• _GIVEN TASK_
What do the lines from the top of the data through the line with "bm, M['white_plastic'], so)" say? Quote them exactly and include both ends.

• _DATA SECTION_

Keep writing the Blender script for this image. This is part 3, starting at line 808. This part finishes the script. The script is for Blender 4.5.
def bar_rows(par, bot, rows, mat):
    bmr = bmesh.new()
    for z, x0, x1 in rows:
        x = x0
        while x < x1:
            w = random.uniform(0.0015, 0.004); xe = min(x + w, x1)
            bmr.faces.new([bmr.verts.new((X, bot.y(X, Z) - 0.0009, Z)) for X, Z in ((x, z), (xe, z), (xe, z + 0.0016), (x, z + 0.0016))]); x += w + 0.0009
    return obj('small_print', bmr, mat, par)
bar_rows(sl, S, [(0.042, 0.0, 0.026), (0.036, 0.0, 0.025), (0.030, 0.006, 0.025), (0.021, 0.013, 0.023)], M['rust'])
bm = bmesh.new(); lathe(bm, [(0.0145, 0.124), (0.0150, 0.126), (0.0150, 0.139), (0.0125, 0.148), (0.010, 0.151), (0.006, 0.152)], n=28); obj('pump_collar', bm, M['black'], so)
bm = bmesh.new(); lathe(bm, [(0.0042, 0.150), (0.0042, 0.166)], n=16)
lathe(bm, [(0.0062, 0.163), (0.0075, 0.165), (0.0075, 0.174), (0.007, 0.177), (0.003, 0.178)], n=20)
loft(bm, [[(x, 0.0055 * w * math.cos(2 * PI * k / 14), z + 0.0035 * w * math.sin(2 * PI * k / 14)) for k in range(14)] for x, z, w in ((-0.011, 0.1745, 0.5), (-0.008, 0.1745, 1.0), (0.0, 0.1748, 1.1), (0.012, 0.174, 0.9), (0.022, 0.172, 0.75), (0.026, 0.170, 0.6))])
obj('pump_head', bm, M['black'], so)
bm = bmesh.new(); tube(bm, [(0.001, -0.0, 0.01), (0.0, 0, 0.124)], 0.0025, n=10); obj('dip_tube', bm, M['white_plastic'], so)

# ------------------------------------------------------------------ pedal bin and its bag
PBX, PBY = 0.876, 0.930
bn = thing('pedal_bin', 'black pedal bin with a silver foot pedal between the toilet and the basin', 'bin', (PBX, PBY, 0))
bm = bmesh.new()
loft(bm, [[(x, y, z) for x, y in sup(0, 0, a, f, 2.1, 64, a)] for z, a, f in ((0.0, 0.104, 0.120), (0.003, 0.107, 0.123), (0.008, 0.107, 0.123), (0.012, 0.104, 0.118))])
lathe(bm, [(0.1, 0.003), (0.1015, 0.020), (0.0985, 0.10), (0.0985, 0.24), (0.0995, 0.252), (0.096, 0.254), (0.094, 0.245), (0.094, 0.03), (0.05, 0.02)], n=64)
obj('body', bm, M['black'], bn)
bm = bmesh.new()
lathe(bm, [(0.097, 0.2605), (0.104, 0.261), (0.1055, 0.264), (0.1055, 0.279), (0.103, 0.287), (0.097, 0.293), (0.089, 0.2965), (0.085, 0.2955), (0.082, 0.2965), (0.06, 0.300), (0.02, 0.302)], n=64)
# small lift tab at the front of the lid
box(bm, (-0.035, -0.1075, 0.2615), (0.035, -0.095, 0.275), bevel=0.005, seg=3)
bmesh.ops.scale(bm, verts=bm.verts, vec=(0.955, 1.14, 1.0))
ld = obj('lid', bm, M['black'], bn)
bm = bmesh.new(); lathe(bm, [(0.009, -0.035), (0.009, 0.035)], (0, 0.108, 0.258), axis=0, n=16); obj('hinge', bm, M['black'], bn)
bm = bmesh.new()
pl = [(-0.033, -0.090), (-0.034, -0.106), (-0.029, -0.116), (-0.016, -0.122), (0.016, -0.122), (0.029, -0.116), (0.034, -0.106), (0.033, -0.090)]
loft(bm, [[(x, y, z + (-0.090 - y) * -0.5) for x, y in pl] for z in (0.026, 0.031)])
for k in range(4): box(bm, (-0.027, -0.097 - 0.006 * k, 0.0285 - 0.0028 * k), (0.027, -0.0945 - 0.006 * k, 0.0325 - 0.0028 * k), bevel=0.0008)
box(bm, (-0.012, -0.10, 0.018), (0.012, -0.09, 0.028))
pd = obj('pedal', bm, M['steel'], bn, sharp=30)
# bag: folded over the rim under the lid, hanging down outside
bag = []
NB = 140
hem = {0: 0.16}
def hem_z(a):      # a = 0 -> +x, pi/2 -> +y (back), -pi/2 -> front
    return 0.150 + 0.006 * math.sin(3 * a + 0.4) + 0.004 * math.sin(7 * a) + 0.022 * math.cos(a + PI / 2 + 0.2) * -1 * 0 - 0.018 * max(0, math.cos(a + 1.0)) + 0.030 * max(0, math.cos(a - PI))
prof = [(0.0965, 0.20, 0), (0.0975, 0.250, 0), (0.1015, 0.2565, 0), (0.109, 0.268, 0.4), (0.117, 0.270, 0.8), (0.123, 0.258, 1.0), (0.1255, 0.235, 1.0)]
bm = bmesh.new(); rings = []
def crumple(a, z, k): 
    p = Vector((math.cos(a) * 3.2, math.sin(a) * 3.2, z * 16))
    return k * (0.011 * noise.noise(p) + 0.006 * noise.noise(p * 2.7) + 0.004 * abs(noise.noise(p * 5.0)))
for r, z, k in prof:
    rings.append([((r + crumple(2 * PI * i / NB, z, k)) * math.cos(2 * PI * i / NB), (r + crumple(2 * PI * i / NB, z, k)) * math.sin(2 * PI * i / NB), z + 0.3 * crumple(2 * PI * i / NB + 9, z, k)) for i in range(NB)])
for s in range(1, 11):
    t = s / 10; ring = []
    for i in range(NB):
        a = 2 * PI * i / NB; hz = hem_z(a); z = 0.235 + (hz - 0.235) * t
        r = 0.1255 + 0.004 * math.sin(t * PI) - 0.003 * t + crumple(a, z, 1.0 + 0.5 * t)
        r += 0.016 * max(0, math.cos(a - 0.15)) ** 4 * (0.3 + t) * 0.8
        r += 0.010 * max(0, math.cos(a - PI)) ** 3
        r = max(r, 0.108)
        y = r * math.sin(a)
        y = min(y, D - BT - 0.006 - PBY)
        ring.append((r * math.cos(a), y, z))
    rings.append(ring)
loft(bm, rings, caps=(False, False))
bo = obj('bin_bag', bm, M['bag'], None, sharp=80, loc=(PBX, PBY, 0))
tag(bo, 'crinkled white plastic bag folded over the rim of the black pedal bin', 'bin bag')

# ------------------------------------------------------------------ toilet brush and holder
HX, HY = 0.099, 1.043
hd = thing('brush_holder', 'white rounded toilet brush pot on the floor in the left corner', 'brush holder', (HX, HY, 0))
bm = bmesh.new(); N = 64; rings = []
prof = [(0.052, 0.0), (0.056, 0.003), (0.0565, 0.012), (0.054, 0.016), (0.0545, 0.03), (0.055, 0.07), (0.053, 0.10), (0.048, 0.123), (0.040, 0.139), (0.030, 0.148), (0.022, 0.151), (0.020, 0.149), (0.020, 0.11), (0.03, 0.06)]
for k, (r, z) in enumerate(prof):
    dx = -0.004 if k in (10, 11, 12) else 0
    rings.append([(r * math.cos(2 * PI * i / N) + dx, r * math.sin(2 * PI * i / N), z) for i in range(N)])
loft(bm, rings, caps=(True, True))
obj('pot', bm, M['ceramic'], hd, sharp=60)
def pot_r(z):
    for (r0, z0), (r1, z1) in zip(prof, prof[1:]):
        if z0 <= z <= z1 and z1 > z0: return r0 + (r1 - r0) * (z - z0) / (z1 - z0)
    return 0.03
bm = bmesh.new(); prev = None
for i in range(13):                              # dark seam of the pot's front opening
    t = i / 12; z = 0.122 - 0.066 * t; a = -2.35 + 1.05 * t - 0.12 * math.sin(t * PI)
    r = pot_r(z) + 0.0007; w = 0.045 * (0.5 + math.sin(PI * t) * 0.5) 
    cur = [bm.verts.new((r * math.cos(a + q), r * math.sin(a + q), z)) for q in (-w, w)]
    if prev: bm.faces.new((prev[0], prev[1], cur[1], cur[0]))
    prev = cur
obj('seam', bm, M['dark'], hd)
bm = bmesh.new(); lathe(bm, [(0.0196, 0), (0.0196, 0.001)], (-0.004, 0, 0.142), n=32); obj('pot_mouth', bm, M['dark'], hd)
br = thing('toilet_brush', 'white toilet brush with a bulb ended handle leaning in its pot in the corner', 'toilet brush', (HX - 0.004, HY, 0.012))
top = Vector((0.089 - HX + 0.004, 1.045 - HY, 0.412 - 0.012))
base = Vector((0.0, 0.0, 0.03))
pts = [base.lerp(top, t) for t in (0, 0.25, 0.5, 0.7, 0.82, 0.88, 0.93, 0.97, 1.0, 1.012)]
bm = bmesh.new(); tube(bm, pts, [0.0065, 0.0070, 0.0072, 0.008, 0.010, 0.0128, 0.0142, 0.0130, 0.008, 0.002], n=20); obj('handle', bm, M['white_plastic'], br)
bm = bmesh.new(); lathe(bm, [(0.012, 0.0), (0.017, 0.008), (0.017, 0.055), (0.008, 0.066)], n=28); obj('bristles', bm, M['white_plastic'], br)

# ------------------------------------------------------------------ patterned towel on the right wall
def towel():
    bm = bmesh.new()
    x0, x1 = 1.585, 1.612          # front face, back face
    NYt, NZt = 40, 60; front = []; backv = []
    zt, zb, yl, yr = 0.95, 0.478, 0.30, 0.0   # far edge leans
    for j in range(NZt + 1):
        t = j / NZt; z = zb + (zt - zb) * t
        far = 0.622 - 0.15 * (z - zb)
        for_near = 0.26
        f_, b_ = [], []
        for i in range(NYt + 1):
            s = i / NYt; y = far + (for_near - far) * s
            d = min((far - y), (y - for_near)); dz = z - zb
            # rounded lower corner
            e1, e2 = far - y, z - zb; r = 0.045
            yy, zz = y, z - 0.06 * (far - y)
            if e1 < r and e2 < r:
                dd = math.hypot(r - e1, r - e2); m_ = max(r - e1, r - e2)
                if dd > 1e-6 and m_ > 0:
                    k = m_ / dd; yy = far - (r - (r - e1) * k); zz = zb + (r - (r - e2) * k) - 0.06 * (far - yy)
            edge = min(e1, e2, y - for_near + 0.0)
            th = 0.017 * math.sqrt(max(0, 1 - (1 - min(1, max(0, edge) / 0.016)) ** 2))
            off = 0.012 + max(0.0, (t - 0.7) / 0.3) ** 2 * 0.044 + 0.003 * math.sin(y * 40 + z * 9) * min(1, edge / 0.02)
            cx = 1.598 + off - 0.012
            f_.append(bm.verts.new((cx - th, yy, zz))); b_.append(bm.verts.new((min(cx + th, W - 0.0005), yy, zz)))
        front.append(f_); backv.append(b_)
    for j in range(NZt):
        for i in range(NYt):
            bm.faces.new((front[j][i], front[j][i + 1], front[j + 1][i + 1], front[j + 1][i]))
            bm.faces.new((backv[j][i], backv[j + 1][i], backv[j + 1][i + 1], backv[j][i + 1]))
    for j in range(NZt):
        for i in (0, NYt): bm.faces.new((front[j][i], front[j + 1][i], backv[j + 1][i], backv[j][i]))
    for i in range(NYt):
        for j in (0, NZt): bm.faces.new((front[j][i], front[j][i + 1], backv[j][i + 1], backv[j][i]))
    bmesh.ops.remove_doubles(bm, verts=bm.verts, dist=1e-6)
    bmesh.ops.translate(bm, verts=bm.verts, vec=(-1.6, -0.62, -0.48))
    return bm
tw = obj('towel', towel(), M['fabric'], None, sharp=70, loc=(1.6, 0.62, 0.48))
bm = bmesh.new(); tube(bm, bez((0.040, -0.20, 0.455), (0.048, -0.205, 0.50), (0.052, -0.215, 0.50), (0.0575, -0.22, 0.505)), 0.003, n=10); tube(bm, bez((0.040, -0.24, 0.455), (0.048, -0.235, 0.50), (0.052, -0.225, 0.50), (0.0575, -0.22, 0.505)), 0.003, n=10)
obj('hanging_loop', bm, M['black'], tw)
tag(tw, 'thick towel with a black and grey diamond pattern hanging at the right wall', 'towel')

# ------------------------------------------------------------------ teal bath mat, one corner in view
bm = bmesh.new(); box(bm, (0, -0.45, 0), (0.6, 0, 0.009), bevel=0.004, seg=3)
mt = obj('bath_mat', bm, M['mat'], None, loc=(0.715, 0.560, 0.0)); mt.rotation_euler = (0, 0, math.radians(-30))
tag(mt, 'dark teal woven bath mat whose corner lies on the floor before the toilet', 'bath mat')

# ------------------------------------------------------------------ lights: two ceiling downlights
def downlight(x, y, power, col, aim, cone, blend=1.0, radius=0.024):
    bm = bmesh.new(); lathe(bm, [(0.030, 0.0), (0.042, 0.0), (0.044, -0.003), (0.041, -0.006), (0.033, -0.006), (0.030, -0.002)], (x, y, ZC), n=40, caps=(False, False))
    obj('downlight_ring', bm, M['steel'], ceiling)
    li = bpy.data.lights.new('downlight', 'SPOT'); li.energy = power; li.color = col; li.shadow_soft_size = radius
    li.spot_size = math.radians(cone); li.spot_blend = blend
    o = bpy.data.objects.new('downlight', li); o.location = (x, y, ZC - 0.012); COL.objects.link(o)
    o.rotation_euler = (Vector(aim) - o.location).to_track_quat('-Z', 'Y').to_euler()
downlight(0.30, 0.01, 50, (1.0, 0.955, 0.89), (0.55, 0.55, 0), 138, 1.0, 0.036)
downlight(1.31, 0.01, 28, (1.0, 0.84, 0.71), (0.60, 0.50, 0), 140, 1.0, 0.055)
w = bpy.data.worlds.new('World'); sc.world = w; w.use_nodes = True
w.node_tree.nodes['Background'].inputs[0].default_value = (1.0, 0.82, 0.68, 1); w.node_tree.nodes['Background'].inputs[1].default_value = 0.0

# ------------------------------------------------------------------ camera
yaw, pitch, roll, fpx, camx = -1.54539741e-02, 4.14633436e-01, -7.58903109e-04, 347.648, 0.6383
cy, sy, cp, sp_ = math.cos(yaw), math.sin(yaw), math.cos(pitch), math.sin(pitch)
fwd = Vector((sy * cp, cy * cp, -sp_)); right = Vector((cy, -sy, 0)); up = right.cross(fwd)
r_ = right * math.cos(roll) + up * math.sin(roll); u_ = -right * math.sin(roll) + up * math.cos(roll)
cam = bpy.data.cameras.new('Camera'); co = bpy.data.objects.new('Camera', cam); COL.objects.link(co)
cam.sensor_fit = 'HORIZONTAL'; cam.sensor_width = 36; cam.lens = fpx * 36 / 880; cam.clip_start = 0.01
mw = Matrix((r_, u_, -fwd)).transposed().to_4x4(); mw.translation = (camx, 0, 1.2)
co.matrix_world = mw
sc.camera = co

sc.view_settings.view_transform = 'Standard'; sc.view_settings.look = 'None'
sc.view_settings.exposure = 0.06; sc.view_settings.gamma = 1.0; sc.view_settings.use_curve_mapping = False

• _COMPLETE OUTPUT_
Keep writing the Blender script for this image. This is part 3, starting at line 808. This part finishes the script. The script is for Blender 4.5.
def bar_rows(par, bot, rows, mat):
    bmr = bmesh.new()
    for z, x0, x1 in rows:
        x = x0
        while x < x1:
            w = random.uniform(0.0015, 0.004); xe = min(x + w, x1)
            bmr.faces.new([bmr.verts.new((X, bot.y(X, Z) - 0.0009, Z)) for X, Z in ((x, z), (xe, z), (xe, z + 0.0016), (x, z + 0.0016))]); x += w + 0.0009
    return obj('small_print', bmr, mat, par)
bar_rows(sl, S, [(0.042, 0.0, 0.026), (0.036, 0.0, 0.025), (0.030, 0.006, 0.025), (0.021, 0.013, 0.023)], M['rust'])
bm = bmesh.new(); lathe(bm, [(0.0145, 0.124), (0.0150, 0.126), (0.0150, 0.139), (0.0125, 0.148), (0.010, 0.151), (0.006, 0.152)], n=28); obj('pump_collar', bm, M['black'], so)
bm = bmesh.new(); lathe(bm, [(0.0042, 0.150), (0.0042, 0.166)], n=16)
lathe(bm, [(0.0062, 0.163), (0.0075, 0.165), (0.0075, 0.174), (0.007, 0.177), (0.003, 0.178)], n=20)
loft(bm, [[(x, 0.0055 * w * math.cos(2 * PI * k / 14), z + 0.0035 * w * math.sin(2 * PI * k / 14)) for k in range(14)] for x, z, w in ((-0.011, 0.1745, 0.5), (-0.008, 0.1745, 1.0), (0.0, 0.1748, 1.1), (0.012, 0.174, 0.9), (0.022, 0.172, 0.75), (0.026, 0.170, 0.6))])
obj('pump_head', bm, M['black'], so)
bm = bmesh.new(); tube(bm, [(0.001, -0.0, 0.01), (0.0, 0, 0.124)], 0.0025, n=10); obj('dip_tube', bm, M['white_plastic'], so)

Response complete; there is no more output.